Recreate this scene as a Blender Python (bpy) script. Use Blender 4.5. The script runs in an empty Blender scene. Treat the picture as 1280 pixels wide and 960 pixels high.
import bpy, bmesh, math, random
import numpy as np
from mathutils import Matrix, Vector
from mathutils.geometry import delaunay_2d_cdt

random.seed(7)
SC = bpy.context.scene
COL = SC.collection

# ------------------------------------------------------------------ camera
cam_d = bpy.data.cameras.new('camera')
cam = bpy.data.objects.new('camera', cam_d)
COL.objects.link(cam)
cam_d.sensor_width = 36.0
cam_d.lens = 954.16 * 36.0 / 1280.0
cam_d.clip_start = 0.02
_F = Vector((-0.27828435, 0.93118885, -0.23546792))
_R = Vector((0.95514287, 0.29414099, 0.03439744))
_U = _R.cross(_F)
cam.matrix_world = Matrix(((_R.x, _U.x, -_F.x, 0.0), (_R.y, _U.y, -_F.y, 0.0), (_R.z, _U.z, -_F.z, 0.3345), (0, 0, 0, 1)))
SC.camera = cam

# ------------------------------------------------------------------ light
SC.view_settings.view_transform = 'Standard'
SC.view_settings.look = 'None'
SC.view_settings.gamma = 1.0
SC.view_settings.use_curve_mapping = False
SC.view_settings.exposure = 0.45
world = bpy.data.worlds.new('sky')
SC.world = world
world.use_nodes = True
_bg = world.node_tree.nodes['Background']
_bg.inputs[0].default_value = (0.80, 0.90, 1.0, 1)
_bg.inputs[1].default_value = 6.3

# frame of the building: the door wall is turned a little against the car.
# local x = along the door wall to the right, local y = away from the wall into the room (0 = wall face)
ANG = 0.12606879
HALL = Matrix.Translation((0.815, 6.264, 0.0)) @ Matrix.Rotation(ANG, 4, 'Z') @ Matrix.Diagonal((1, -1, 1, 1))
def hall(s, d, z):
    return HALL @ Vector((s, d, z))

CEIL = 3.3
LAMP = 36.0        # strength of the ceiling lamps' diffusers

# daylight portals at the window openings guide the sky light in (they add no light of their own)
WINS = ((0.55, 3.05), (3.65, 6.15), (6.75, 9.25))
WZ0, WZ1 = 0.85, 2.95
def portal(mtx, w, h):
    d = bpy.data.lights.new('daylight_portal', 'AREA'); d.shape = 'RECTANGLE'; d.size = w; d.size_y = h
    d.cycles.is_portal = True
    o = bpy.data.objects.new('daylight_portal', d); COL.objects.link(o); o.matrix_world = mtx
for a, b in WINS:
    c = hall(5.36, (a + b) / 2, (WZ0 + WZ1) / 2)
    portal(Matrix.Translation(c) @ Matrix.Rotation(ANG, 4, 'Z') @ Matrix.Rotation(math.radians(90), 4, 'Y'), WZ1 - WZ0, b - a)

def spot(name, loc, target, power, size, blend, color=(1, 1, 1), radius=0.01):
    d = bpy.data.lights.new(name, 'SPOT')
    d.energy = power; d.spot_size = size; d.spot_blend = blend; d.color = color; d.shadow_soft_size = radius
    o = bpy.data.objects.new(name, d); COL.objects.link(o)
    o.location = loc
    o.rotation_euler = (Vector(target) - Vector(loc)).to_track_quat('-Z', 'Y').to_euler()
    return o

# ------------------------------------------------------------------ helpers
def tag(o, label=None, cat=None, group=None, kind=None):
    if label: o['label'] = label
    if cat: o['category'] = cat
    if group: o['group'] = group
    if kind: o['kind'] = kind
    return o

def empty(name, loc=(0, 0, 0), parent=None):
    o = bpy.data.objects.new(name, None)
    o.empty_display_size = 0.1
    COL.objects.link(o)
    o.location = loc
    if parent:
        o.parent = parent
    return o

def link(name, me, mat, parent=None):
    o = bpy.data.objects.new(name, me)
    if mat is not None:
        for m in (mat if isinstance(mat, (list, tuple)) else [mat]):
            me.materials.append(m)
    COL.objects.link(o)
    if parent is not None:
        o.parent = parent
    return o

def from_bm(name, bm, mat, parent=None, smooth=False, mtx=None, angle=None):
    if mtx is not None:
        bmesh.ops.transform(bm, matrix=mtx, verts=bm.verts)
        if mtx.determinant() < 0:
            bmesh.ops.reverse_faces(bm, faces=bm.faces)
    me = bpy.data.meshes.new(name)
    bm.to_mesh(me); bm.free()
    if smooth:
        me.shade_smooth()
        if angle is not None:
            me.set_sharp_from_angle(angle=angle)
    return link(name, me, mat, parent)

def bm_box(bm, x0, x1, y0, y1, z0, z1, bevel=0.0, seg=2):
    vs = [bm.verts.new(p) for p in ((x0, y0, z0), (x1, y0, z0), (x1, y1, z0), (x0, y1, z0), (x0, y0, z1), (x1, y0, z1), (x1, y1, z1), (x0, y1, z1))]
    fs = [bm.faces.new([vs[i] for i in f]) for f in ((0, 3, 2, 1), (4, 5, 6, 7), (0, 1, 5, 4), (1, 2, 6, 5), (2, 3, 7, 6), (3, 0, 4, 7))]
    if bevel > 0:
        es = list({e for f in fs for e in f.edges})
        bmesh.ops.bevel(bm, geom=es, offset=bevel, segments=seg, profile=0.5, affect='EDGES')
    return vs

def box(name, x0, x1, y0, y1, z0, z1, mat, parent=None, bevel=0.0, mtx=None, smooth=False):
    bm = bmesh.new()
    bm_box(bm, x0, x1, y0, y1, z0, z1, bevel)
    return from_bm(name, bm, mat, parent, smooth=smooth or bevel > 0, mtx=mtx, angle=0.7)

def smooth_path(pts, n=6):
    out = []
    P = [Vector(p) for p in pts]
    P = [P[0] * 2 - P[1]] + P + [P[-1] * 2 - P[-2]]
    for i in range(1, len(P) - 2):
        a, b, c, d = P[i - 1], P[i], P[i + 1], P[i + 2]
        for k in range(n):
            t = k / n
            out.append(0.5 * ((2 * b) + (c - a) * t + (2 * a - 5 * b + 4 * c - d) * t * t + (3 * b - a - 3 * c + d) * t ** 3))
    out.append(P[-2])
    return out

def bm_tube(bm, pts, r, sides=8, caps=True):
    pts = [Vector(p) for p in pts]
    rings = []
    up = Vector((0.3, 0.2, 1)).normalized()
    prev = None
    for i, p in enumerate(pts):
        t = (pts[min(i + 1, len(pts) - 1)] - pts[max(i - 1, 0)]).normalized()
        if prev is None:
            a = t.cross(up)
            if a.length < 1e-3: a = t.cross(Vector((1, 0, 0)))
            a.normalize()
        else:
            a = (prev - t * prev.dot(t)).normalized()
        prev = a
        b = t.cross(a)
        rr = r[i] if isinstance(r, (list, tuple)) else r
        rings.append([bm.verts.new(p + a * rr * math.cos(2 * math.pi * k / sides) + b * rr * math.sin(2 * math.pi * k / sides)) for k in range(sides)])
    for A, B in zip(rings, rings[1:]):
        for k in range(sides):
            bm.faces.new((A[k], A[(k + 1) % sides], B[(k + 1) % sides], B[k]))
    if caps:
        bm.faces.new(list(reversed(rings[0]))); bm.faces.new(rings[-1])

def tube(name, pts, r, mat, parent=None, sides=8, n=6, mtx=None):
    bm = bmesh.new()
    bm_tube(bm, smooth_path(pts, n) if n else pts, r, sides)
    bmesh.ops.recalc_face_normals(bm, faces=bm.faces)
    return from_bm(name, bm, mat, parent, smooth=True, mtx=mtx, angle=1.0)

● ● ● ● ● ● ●

* **What you should do**: Return every line containing "scene".

* **The answer**:
Recreate this scene as a Blender Python (bpy) script. Use Blender 4.5. The script runs in an empty Blender scene. Treat the picture as 1280 pixels wide and 960 pixels high.
SC = bpy.context.scene